In his post, Romm went on to make numerous claims about the possible economic benefits from capping GHG emissions. In a future post, I will address these claims. For the present post, I wanted to focus on the problems with his “one-tenth of a penny on the dollar” claim.


  1. Andrew  

    Romm completely ignores the obvious possibility that the harm from climate change would correlate strongly negatively with people’s adaptive capacity-correlated strongly with wealth. Given the likelihood that any policy he proposes would be insufficient to make a big dent in CC under mainstream assumptions, it seems to me we would be better off with Goklany’s “Focused Adaptation” approach.


  2. John Droz  

    I guess I’m missing something else that I’d wish you’d address (and no I’m not going to waste time wading through Romm), but the Hansen/Gore/McKibben level of catastrophe was 350 PPM. Is Romm, in effect, saying that Hansen doesn’t know what he is talking about?


  3. Andrew  

    John, it’s Romm’s singular partial concession to reality. His way of seeming “reasonable”.


  4. C3H Editor  

    I am glad there are people like you who are willing to wade through the rantings of people like Romm. As a blogger and as a citizen, I’ve basically have tuned out Romm and his ilk due to the CO2 fanaticism and constant shouting of catastrophe. As the vast, vast majority of Americans are not supportive of the global warming hype, nor of increased consumer/taxpayer costs to “manage” climate change, it surely indicates the total ineffectiveness of his approach.

    With that said, his rantings and idiocy do need to be challenged constantly and we’re lucky to have MasterResource and its writers doing the necessary Romm poop scooping.


  5. John Droz  

    Andrew, et.al.:

    I’m not a climatologist but it seems to me that the effect of Romm’s “concession” is that he is conceding that the Global Warming guru (Dr. Hansen) has a 30%-50% error in his predictions.

    That appears to be a MAJOR acknowledgement that the accuracy of the entire Global Warming modeling process is subjective and speculative.

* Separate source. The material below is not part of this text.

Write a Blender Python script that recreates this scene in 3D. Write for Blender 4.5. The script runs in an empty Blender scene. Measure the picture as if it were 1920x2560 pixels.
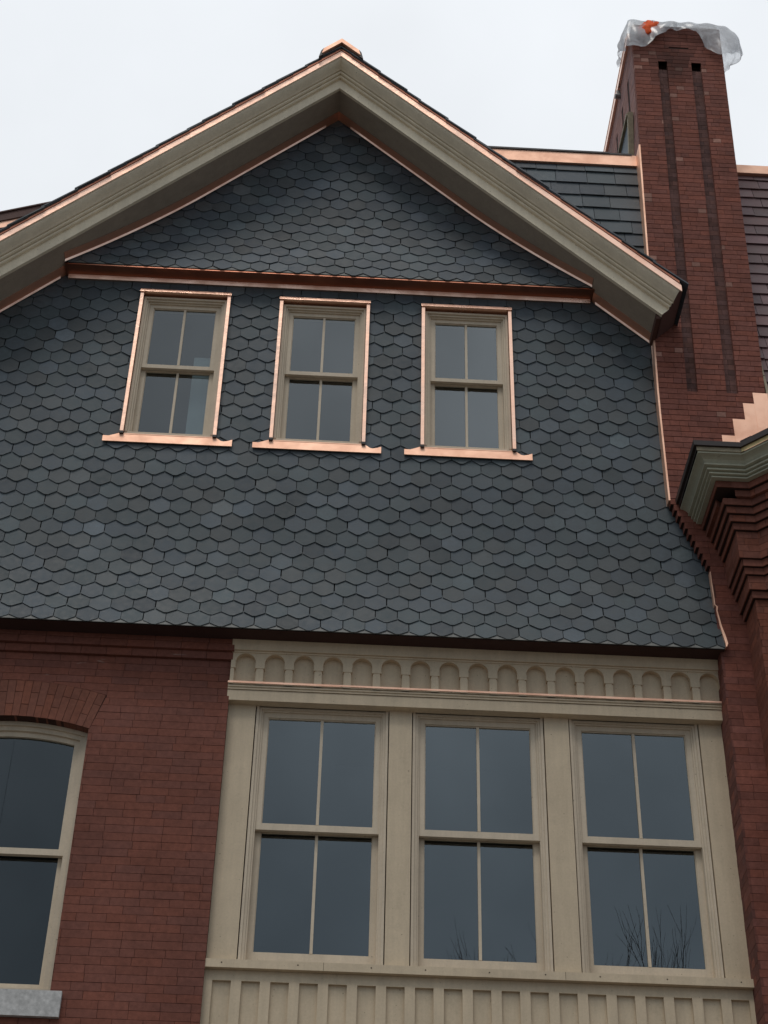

    Coming from one of Global Warming’s biggest advocates that is no small matter, and (in my opinion) should be publicly exposed.


  6. Bob Murphy  


    Well, we have to be careful. The figure in my blog post refers to concentrations of CO2-eq GHGs. So the figure for just CO2 is lower (Romm talks about this in his post). If Hansen’s trigger point refers to just CO2, then Romm might not be contradicting him, whereas if it refers to all GHGs (expressed in CO2-eq) then yes, there is a big discrepancy.


  7. John Droz  


    That’s a good cautionary comment.

    I guess it’s too much to ask for these people to use standardized units. (Maybe they don’t because there would be less obfuscation if they did?)

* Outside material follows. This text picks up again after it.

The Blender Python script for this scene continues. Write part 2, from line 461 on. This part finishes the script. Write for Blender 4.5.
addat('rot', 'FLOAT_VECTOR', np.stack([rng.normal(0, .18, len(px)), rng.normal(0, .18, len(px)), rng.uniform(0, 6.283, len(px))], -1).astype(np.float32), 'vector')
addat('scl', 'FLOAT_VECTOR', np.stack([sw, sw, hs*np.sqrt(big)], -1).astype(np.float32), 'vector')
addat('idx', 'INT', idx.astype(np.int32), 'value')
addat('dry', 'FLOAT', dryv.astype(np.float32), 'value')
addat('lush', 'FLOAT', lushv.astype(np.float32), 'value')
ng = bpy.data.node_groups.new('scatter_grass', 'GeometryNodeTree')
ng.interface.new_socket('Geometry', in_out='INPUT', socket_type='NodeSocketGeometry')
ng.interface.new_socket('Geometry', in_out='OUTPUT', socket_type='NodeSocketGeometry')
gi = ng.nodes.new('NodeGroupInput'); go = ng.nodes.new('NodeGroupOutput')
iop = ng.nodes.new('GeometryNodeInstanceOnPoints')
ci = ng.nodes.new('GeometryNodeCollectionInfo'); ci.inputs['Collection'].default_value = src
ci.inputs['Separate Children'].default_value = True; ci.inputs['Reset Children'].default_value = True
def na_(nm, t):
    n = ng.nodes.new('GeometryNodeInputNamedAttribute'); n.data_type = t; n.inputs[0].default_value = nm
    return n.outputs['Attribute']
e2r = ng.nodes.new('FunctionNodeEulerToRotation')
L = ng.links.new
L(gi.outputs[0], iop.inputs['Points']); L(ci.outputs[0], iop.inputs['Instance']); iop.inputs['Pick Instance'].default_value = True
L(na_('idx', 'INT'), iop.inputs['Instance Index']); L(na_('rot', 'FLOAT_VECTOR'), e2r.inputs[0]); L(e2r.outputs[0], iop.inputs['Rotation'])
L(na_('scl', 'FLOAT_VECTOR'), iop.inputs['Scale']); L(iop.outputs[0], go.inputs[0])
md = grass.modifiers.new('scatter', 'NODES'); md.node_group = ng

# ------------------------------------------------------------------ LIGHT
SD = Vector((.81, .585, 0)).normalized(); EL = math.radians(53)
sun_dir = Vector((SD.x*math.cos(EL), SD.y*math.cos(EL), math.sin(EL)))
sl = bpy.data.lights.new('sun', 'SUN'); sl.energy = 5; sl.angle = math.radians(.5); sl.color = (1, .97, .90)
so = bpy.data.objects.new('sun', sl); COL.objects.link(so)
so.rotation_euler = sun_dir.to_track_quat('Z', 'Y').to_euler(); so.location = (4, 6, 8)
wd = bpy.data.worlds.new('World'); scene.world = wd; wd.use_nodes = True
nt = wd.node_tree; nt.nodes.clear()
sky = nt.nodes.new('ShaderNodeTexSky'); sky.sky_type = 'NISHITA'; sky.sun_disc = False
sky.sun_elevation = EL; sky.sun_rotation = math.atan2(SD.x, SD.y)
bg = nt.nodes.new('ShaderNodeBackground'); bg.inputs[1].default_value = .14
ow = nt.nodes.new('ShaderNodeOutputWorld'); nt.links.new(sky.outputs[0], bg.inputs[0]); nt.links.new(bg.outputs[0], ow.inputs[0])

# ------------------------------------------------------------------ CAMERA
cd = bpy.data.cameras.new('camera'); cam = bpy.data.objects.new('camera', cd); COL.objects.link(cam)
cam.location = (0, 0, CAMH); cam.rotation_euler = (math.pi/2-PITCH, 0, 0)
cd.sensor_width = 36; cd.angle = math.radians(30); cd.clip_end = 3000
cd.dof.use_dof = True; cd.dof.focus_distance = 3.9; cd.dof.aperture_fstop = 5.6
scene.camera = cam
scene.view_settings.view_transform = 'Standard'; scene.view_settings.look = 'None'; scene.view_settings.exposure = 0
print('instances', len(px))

    I’ll look into CO2 distinction when I get some time.


  8. Andrew  

    I Romm is using CO2 equivalent he must be implying actually removing more CO2 than we are emitting NOW. That’s absurd.


  9. Bob Murphy  

    Andrew, can you elaborate? If what you’re saying is true, that’s incredible, but I’m not following you.


  10. Andrew  

    As I understand it Bob, we are already at about 450 ppm CO2 equivalent. I’d have to check, but I’m pretty sure of this.


  11. Andrew  

    Okay, here’s some math.

    The forcing from 450 ppm CO2 over the preindustrial level of about 280 ppm would be:

    5.35 x ln(450/280) Watts per meter squared

    or about 2.5 Watts per meter squared. The combined forcing from all anthropogenic greenhouse gases according to the AR4 was 1.66 (CO2) + .48 (Methane (not counting stratospheric water vapor effects)) + .16 (N2O) + .34 (Halocarbons) = 2.64 Watts per meter squared. Thus, we are already past 450 ppm CO2 equivalent (IPCC AR4 figures are for the period 1750-2000, and right now it is 2009, so the forcing has grown).